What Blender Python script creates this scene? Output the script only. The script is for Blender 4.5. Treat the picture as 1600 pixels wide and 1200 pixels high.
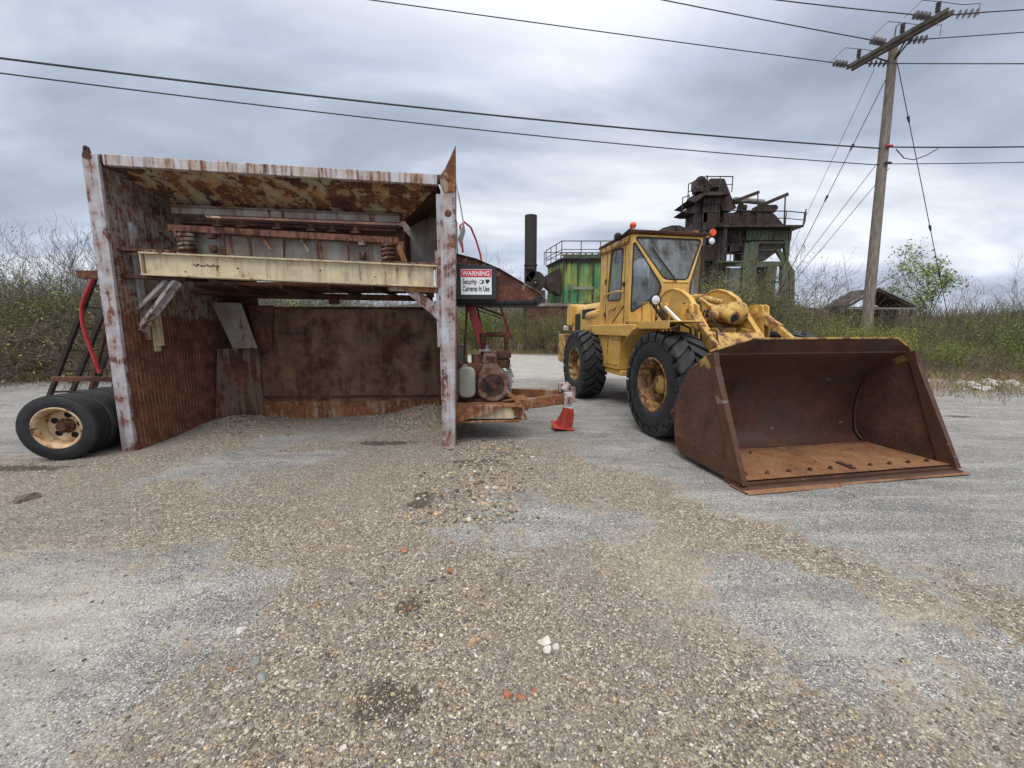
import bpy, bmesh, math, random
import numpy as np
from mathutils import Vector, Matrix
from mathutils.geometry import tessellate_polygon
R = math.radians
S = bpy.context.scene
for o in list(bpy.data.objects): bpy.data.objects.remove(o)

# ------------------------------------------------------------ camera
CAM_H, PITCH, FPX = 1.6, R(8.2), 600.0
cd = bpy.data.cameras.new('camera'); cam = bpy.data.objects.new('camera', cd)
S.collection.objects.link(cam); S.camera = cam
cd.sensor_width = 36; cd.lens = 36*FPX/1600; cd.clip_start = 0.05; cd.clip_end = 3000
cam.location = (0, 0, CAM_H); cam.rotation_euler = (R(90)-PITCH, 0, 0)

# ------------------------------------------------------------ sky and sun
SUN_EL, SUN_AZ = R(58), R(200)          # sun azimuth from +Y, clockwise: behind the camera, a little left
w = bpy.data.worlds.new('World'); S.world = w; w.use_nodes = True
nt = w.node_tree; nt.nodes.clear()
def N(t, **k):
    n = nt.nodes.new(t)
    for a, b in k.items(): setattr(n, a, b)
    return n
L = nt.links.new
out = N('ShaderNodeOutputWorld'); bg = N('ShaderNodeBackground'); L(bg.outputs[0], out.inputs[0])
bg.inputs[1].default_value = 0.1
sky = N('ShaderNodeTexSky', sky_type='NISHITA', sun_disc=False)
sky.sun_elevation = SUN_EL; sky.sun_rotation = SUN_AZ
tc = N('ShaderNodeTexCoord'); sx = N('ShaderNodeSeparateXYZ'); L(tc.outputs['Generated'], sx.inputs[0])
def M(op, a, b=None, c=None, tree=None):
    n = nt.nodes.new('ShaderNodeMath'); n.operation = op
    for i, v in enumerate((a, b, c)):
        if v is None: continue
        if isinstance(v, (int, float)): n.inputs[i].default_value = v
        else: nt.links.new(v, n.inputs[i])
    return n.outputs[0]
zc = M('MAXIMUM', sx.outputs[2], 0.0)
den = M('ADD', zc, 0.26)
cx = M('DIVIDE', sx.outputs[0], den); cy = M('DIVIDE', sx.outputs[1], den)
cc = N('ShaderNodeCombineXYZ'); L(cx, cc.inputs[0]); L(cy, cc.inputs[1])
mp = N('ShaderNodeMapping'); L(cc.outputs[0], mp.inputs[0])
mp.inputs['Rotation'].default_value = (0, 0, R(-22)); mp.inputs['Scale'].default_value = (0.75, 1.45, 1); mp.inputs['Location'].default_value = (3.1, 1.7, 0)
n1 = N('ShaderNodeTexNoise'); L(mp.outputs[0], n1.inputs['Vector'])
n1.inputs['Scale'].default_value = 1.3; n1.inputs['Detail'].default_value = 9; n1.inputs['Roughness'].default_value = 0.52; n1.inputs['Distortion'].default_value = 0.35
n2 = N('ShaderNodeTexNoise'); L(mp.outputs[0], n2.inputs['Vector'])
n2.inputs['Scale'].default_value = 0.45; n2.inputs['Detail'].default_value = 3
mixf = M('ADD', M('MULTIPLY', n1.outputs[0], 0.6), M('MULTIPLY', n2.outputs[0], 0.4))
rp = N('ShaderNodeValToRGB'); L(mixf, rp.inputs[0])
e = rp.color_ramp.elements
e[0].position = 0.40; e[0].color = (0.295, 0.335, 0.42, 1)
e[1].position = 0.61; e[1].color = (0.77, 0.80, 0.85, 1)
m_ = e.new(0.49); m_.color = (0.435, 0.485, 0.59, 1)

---

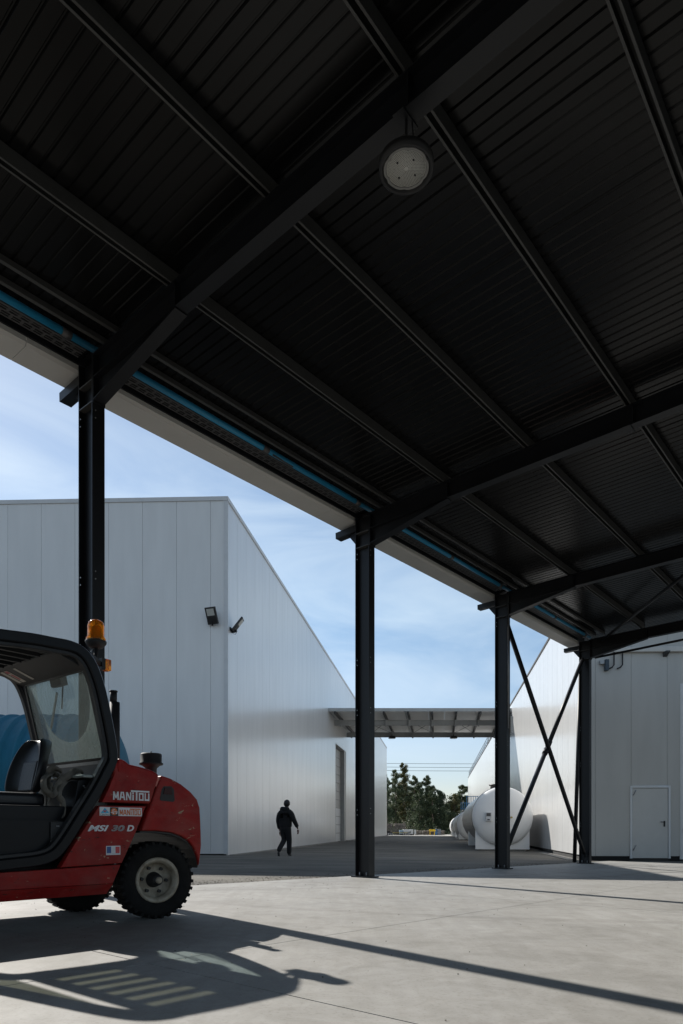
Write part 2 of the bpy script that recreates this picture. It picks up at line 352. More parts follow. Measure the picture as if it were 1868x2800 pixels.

---

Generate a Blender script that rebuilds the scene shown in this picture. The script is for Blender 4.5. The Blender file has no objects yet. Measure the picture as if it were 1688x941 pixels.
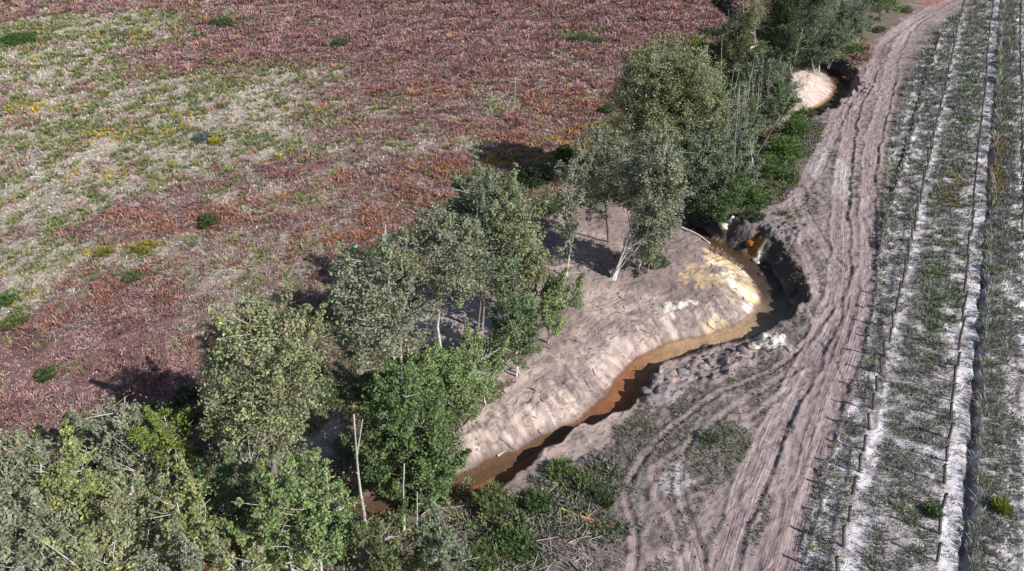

• [What is required]: Show the lines that mention the word "this".

• [Response]:
What Blender Python script creates this scene? Output the script only. The script is for Blender 4.5. Treat the picture as 1600 pixels wide and 1200 pixels high.
Write part 2 of the bpy script that recreates this picture. It picks up at line 352. More parts follow. Measure the picture as if it were 1868x2800 pixels.
Generate a Blender script that rebuilds the scene shown in this picture. The script is for Blender 4.5. The Blender file has no objects yet. Measure the picture as if it were 1688x941 pixels.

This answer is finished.